Somente sabendo perguntar e escutar, caminhamos para uma compreensão clara e fundamental do assunto discutido. Por isso, para Sócrates, o diálogo era o método mais eficiente de ensino e aprendizado, e tem o poder de transformar o ser humano, de melhorá-lo. Sócrates deixa o legado de que somos responsáveis pelo nosso conhecimento, que é sempre implementado pelo diálogo.
O grande educador brasileiro Paulo Freire, como Sócrates, acredita que o diálogo tem o poder transformador da realidade, por isso entende que existem duas dimensões intimamente relacionadas a ele: reflexão e ação. Para ele, o diálogo só pode ser estabelecido quando ação e reflexão se colocam juntas e articuladas, uma reflexão capaz de gerar mudança. O diálogo também tem o potencial de trazer significado para nossas vidas e, assim, se torna um elemento humanizador.

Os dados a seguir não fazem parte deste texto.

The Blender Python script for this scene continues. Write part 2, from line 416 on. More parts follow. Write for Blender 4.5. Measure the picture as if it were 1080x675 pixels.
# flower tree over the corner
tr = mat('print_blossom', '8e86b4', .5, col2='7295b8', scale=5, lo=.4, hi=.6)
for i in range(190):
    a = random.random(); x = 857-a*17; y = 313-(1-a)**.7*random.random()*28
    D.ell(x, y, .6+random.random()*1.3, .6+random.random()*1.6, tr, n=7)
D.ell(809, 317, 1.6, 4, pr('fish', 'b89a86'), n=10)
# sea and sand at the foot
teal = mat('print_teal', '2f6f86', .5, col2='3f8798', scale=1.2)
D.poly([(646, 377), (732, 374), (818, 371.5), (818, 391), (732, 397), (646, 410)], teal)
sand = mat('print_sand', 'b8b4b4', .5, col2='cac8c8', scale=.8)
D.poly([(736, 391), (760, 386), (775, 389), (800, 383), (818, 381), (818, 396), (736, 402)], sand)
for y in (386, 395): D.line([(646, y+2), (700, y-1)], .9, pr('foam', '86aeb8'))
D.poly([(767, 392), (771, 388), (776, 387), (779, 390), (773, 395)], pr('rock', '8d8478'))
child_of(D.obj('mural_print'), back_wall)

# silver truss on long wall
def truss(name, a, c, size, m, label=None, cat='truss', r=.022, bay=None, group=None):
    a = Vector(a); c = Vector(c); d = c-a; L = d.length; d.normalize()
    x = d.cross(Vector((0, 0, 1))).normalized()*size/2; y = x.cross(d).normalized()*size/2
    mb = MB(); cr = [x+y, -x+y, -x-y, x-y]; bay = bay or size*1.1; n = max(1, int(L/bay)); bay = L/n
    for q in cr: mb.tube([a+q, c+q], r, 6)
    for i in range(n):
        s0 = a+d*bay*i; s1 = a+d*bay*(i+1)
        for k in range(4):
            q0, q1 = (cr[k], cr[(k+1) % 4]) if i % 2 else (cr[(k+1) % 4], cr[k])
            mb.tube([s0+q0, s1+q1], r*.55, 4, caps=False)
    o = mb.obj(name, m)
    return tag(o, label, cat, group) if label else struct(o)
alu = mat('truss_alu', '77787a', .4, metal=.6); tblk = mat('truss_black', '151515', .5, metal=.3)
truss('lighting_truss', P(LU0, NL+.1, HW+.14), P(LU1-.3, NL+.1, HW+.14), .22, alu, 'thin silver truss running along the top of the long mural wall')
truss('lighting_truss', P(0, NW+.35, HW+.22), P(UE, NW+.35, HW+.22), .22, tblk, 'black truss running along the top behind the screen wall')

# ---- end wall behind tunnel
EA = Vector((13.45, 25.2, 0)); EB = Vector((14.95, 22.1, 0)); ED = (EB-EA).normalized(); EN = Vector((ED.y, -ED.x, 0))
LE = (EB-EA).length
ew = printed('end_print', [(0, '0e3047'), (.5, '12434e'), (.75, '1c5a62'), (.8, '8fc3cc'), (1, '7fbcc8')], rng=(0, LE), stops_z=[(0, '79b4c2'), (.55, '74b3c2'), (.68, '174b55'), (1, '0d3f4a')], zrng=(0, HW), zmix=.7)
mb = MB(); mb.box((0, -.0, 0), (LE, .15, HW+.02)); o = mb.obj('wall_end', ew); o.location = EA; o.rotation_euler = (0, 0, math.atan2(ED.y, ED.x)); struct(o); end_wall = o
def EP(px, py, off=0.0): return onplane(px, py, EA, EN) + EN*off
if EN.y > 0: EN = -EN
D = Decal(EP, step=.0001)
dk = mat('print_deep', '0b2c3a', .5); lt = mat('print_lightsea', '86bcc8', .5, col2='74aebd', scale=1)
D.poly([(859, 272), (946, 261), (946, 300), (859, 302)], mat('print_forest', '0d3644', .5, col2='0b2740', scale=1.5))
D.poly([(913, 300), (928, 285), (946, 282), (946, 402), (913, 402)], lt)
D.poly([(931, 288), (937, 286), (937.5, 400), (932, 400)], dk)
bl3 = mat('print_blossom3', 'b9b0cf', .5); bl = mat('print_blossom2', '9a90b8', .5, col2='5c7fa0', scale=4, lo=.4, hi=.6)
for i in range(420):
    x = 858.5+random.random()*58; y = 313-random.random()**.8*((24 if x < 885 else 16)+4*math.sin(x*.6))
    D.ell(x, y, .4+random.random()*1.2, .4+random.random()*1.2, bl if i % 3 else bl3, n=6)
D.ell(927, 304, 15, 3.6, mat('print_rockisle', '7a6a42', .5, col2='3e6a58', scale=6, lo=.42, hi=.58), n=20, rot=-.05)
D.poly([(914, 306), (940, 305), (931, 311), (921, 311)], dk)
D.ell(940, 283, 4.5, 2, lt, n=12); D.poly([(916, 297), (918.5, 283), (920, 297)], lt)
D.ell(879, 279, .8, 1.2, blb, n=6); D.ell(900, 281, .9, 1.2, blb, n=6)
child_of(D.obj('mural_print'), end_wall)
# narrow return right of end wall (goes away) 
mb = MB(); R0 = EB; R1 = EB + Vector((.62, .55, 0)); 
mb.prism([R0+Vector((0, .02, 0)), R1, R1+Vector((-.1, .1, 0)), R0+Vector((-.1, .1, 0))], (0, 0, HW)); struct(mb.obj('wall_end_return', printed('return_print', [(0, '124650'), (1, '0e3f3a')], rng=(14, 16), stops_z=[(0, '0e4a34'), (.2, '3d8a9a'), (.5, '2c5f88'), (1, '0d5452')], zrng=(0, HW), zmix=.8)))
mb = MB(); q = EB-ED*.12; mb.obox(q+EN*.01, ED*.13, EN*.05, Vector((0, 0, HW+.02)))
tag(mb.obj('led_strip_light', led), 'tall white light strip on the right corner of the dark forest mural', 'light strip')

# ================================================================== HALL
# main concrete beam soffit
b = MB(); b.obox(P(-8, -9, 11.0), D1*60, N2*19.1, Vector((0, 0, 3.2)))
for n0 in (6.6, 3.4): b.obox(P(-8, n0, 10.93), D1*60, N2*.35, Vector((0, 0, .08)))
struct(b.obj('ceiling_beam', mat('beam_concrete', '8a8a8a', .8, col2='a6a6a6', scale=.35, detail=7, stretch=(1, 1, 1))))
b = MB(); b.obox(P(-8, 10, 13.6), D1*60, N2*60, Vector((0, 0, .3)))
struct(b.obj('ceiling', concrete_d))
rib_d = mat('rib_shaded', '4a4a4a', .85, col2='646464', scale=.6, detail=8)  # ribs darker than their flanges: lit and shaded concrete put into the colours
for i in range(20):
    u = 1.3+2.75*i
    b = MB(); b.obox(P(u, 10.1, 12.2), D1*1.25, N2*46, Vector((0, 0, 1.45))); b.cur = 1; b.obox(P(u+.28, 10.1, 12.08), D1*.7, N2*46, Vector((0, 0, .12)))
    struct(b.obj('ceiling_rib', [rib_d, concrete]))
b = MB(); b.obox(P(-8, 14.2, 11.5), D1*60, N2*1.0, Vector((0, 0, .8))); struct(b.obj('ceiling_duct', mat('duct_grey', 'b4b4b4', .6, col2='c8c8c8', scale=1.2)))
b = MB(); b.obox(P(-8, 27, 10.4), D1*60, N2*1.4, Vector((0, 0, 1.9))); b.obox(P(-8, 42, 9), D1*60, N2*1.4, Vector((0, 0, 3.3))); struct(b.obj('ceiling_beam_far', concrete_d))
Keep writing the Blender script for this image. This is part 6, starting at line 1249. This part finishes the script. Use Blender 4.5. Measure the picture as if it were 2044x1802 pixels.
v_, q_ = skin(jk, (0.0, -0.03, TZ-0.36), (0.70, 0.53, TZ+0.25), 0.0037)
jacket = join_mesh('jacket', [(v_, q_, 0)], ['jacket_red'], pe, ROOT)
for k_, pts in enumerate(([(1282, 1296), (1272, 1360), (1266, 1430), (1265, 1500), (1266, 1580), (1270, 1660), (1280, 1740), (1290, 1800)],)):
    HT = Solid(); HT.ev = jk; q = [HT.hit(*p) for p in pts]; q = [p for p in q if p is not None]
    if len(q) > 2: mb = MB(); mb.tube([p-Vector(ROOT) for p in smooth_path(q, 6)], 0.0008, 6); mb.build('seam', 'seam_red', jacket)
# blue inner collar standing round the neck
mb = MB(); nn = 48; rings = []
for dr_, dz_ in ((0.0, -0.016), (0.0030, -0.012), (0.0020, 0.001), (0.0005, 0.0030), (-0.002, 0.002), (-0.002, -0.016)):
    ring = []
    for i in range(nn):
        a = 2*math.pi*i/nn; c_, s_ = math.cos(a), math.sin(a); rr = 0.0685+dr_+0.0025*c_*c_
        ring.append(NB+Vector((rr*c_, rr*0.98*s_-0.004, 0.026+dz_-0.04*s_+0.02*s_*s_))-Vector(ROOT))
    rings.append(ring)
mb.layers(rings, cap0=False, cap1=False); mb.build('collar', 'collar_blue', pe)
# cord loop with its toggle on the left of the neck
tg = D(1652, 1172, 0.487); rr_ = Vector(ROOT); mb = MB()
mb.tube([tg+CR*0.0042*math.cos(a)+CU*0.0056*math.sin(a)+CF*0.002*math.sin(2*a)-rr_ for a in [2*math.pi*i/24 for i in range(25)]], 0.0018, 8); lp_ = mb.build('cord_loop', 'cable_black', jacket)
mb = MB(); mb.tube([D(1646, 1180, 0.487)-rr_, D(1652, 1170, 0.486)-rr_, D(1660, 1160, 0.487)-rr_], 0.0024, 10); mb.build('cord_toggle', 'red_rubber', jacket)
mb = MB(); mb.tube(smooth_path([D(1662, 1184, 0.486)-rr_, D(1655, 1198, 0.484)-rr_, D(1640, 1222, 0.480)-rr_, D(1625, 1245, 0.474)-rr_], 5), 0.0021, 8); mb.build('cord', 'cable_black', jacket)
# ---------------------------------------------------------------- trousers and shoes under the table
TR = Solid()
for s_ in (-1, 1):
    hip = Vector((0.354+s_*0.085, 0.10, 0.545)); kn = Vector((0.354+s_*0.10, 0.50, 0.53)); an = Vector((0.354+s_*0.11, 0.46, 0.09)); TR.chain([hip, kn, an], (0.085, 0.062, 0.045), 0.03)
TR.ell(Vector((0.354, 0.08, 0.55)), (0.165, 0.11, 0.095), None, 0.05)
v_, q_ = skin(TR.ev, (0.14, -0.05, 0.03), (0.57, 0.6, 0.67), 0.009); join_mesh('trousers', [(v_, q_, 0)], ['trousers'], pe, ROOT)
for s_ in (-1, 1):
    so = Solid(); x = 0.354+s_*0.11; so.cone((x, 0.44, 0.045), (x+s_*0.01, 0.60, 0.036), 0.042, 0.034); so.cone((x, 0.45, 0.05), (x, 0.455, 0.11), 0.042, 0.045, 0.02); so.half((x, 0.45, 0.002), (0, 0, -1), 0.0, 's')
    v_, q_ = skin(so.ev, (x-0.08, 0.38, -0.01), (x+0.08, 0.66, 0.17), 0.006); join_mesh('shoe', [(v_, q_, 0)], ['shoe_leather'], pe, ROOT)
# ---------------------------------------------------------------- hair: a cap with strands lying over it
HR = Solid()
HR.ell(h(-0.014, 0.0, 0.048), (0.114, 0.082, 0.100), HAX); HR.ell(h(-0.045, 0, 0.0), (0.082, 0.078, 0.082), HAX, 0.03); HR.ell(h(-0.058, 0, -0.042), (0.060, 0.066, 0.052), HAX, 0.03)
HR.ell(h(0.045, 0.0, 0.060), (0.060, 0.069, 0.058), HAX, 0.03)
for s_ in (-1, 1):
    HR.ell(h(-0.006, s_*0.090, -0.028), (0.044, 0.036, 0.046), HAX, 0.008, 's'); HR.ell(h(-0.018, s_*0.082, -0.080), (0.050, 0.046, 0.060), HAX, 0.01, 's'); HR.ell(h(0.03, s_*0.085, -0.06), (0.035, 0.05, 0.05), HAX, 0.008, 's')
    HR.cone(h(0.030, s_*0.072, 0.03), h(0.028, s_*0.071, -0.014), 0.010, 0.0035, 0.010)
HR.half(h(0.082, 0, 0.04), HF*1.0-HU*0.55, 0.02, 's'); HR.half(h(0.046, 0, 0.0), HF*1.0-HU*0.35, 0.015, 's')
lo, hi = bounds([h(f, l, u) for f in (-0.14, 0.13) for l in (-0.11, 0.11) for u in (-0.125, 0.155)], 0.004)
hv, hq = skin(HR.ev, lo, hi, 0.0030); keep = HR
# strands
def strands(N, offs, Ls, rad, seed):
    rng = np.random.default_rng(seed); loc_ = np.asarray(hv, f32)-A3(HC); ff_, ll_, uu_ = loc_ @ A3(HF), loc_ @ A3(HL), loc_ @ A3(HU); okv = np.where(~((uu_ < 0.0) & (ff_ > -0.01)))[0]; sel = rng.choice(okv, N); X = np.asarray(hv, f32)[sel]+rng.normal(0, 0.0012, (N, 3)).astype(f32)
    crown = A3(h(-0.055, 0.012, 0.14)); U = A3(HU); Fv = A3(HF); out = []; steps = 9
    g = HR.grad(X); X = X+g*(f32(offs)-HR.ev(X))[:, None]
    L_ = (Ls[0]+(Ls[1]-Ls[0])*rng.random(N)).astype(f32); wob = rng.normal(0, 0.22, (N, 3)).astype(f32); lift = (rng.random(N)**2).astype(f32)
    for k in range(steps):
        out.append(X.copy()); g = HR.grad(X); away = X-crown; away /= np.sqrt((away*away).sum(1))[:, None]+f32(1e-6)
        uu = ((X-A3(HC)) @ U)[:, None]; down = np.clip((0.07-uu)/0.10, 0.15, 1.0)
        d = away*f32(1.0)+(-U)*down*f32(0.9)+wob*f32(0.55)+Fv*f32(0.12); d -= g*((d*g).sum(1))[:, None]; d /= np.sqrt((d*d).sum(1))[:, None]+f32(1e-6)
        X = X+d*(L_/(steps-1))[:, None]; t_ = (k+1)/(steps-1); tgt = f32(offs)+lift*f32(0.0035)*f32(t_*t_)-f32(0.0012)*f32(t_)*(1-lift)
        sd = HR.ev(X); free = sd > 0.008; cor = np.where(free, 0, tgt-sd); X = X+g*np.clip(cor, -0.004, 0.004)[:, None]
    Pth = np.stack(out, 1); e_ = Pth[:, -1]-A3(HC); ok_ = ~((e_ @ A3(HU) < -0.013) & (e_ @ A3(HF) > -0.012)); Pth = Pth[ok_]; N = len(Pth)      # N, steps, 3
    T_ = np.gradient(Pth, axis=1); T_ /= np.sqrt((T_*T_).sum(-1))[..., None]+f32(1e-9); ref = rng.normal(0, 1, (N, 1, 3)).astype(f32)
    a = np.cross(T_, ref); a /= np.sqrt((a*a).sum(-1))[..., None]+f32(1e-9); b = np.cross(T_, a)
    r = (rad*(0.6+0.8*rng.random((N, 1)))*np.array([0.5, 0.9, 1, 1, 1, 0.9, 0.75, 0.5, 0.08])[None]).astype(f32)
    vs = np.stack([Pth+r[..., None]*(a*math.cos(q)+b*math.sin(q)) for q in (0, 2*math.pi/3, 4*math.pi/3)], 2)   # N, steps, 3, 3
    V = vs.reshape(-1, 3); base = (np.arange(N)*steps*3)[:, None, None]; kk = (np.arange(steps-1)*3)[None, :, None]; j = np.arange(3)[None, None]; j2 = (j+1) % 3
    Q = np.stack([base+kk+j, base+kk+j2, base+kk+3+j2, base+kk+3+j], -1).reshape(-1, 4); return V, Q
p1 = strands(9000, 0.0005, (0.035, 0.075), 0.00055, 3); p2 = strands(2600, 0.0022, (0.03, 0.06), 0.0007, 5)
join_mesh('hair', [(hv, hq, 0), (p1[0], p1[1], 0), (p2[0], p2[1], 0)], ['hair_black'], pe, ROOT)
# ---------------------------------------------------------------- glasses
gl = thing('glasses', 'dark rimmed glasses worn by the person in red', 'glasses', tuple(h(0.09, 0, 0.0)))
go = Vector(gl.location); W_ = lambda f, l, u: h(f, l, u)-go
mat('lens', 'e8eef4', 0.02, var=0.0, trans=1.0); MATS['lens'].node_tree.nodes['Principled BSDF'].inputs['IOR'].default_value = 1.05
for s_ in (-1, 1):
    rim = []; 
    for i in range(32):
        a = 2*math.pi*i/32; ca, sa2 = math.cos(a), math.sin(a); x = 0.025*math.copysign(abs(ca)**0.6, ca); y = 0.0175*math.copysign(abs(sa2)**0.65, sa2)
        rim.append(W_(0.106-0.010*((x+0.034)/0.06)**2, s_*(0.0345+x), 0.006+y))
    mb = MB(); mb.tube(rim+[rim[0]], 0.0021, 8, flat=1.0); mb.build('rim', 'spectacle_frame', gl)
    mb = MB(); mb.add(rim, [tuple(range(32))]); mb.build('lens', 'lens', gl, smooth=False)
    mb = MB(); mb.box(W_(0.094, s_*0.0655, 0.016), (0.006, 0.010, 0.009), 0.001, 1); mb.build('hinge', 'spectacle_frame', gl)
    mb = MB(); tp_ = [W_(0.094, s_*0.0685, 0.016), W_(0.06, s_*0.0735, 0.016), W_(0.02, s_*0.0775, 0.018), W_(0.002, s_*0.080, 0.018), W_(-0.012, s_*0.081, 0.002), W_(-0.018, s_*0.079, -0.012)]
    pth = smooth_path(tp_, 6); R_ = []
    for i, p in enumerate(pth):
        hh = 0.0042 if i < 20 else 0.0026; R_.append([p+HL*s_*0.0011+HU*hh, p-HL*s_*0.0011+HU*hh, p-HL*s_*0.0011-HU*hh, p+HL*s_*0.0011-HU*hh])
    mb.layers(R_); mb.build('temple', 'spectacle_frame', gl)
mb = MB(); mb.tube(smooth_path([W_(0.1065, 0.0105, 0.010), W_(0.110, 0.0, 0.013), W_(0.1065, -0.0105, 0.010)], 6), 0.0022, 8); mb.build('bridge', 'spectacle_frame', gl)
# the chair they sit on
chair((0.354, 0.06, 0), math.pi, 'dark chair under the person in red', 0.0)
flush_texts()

No caso da geração Z, refletir e dialogar seria também o melhor caminho para explorar e diminuir a distância ideológica entre os gêneros. O diálogo seria o caminho para aproximar diferentes realidades e crenças, e promover o reconhecimento de cada “gen Z” em seu semelhante: os jovens da geração Z não são inimigos, apenas pensam diferente. Algo que poderia até ser estimulante para uma geração disposta a falar, escutar, refletir e, quem sabe, mudar, desde que a relação de cooperação e escuta seja priorizada como condutora do diálogo.
Pensando bem, o diálogo seria também uma saída para a guerra de Israel e da Faixa de Gaza. Ou a da Rússia e da Ucrânia. O diálogo ainda seria precioso para neutralizar toda a polarização que vemos hoje no ambiente político, social, familiar e profissional.
Mas o diálogo não existe só para corrigir os grandes e pequenos conflitos. Mais do que tudo, ele existe para que possamos construir conhecimento e entendimento. Vou chegando à conclusão de que o diálogo é algo muito grande e potente. Um iluminador de pensamentos e caminhos. E já que transformar o mundo sempre foi uma capacidade atribuída autenticamente aos jovens da geração Z, eles bem que poderiam começar a revolucionar o mundo, a partir do diálogo.